A BEST BOOK OF THE YEAR: Washington Post • NPR • Entertainment Weekly • Real Simple • Marie Claire • New York Public Library • LibraryReads • The Skimm • Lit Hub • Lit Reactor AN INSTANT NEW YORK TIMES BESTSELLER “A captivating family saga.”—The New York Times Book Review “This literary family saga is perfect for fans of Celeste Ng and Donna Tartt.”—People Magazine (Book of the Week) If you knew the date of your death, how would you live your life? It's 1969 in New York City's Lower East Side, and word has spread of the arrival of a mystical woman, a traveling psychic who claims to be able to tell anyone the day they will die. The Gold children—four adolescents on the cusp of self-awareness—sneak out to hear their fortunes.
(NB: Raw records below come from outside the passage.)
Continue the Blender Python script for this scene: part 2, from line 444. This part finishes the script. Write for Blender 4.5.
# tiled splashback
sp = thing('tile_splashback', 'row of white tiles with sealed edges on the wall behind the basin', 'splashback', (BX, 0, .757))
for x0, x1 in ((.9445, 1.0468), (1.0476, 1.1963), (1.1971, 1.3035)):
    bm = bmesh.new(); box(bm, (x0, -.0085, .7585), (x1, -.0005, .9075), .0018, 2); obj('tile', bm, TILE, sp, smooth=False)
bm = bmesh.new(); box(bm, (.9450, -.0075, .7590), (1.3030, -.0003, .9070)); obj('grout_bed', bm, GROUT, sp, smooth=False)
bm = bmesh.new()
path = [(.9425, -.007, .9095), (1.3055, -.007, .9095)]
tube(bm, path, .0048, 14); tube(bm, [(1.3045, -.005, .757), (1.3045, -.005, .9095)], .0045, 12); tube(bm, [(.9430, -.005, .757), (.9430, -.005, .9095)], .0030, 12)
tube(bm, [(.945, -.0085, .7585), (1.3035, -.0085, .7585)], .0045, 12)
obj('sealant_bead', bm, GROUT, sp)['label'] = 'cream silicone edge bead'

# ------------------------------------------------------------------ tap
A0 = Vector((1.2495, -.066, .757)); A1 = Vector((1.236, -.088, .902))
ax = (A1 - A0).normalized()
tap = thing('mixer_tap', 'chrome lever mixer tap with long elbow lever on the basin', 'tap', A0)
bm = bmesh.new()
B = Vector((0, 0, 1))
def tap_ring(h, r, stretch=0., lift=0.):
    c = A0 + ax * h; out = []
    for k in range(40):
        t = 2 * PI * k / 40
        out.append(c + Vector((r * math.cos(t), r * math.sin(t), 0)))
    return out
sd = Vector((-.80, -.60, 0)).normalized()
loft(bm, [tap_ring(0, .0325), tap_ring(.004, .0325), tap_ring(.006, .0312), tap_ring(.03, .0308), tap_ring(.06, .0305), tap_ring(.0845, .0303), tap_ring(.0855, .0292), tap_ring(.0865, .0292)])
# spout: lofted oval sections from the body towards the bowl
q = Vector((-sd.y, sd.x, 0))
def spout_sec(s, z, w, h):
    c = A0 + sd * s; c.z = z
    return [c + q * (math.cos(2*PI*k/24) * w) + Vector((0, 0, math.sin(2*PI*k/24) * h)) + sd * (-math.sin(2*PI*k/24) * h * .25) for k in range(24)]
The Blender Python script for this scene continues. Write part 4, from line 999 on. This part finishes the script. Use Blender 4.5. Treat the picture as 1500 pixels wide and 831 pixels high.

The prophecies inform their next five decades. Golden-boy Simon escapes to the West Coast, searching for love in '80s San Francisco; dreamy Klara becomes a Las Vegas magician, obsessed with blurring reality and fantasy; eldest son Daniel seeks security as an army doctor post-9/11; and bookish Varya throws herself into longevity research, where she tests the boundary between science and immortality. A sweeping novel of remarkable ambition and depth, The Immortalists probes the line between destiny and choice, reality and illusion, this world and the next. It is a deeply moving testament to the power of story, the nature of belief, and the unrelenting pull of familial bonds.